== DATA LISTING ==
-=-=-=-=-
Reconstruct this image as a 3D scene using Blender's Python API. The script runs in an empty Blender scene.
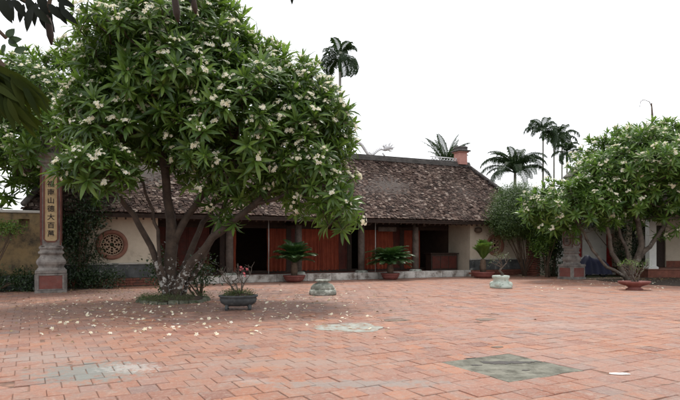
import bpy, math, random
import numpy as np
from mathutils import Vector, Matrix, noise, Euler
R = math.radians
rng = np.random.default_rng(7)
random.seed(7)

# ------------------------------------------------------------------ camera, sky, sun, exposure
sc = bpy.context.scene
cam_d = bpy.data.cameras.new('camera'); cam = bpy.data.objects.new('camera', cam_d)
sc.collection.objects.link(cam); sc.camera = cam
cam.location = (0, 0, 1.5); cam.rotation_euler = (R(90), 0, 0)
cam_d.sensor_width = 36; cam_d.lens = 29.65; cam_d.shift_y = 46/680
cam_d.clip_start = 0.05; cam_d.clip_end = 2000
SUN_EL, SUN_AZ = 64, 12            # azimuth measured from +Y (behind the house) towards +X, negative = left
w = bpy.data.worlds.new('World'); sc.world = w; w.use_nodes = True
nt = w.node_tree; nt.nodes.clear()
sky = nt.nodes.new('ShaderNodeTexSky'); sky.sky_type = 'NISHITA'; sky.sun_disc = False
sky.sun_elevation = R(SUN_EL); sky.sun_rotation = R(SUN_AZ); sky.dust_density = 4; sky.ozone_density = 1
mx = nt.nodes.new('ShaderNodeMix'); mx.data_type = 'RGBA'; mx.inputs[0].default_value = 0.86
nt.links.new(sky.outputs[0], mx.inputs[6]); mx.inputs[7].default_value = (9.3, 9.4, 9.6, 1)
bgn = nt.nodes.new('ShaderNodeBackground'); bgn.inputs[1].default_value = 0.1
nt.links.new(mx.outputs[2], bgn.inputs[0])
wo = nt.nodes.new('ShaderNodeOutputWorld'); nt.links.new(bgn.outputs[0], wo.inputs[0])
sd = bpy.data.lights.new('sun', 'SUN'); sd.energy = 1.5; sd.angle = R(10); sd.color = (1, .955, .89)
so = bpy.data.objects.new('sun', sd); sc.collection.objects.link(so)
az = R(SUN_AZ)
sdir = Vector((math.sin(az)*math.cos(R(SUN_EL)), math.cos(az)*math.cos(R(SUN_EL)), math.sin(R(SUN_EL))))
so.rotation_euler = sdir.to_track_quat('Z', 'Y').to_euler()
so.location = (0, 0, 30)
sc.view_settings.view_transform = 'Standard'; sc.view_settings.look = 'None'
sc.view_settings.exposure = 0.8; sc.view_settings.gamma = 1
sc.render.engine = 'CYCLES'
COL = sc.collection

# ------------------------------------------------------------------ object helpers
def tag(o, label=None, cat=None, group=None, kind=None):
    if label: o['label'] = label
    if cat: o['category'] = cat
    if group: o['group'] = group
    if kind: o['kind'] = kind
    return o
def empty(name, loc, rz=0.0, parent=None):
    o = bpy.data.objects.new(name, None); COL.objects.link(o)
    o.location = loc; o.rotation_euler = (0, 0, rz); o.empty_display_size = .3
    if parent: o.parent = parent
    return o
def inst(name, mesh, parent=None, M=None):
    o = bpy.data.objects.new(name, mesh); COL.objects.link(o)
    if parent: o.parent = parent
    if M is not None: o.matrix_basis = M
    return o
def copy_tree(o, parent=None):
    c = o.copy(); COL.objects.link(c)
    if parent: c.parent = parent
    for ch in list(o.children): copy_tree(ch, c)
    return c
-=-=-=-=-
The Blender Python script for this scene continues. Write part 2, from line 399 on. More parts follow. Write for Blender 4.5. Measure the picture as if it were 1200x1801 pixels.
-=-=-=-=-
== PROBLEM DETAILS ==
Every line from the one containing "Reconstruct this image" through the one containing "random.seed(7)" should be quoted exactly, and no other lines; keep pictures out of the copy.

== SOLUTION ==
Reconstruct this image as a 3D scene using Blender's Python API. The script runs in an empty Blender scene.
import bpy, math, random
import numpy as np
from mathutils import Vector, Matrix, noise, Euler
R = math.radians
rng = np.random.default_rng(7)
random.seed(7)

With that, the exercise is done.